North Korea will reestablish a troop presence in the Mount Kumgang and Kaesong regions – which both fall just beyond the Demilitarized Zone along the border – and resume “all kinds of regular military exercises,” the Korean People’s Army said on Wednesday, according to Yonhap News.
Mount Kumgang, a resort on North Korea’s east coast, as well as the Kaesong industrial zone were the two major bilateral economic projects that once served as symbols of rapprochement and cooperation between Seoul and Pyongyang.
That thaw seems to be over now, as tensions have soared between the two Koreas in recent weeks, kicked off by complaints from the North that Seoul was not doing enough to stop defectors from sending leaflets and other anti-government literature across the border, often on balloons.

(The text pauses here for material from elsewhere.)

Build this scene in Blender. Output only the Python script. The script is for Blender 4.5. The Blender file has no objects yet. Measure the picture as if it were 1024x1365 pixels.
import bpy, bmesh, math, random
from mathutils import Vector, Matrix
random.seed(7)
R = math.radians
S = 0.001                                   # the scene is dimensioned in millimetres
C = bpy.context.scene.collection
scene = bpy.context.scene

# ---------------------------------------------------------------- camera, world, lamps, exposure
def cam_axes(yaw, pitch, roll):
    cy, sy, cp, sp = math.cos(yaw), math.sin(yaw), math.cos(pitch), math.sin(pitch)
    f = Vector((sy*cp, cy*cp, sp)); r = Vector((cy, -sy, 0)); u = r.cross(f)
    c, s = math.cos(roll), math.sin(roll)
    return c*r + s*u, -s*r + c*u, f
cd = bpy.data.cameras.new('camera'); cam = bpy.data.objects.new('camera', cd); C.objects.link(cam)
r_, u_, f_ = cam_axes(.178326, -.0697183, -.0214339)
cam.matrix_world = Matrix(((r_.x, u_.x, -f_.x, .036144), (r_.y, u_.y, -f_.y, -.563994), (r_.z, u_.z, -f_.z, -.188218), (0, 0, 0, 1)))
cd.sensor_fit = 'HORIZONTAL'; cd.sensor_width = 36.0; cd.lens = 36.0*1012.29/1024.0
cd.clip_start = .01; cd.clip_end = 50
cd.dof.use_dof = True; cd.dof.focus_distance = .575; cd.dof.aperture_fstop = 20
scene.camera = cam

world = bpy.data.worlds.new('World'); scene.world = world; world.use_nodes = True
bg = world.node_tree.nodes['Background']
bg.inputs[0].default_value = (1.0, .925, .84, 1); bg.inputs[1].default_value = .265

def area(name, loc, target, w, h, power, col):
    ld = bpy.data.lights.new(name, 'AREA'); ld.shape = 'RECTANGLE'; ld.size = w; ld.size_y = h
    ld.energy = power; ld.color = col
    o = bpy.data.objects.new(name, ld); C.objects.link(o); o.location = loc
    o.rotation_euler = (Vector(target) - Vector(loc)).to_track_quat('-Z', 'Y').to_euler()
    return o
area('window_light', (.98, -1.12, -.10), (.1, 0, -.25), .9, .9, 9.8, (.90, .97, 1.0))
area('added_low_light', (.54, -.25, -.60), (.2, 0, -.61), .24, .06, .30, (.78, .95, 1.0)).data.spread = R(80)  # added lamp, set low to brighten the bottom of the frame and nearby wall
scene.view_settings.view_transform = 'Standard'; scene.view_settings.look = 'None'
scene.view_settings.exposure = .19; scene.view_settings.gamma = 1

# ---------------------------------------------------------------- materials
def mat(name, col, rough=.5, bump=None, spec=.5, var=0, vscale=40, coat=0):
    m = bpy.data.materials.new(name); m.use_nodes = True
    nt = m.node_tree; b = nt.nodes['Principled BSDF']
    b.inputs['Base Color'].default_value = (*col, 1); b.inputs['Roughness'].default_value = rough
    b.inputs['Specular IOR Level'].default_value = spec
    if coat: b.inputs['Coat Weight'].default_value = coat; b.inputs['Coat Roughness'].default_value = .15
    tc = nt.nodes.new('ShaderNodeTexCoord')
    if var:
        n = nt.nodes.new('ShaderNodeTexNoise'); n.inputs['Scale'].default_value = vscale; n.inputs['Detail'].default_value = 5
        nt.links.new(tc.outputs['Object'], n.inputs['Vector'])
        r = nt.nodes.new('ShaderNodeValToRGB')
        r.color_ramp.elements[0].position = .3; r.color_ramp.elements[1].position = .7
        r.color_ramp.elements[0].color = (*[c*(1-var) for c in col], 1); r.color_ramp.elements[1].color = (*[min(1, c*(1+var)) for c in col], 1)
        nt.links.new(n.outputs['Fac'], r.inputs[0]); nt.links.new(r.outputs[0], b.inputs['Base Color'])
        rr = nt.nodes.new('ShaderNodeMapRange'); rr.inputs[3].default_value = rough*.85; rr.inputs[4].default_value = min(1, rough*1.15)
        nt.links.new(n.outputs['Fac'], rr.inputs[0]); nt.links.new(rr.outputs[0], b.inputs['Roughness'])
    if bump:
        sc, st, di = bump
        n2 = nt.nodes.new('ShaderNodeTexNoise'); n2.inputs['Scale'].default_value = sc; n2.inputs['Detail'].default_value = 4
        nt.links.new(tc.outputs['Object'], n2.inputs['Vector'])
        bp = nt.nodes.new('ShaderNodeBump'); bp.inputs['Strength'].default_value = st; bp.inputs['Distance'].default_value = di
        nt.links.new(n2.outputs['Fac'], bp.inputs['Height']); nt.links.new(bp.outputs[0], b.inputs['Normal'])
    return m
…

After threatening to sever all lines of communication with the South earlier this month, on Tuesday Pyongyang destroyed an office building dedicated to talks between the two sides, with the demolition captured on video.
Based in the Kaesong border area, the office was established in 2018 following several rounds of inter-Korean talks, which also produced a military agreement establishing disarmed buffer zones. While the North labeled the office “useless” and vacated its staff in 2019 following a separate dispute, the latest bout of hostilities has seen the facility shuttered for good, with Pyongyang further vowing to scrap the 2018 military agreement.
Seoul has reportedly proposed to send a special envoy to tamp down on tensions, but Pyongyang “flatly” rejected the offer.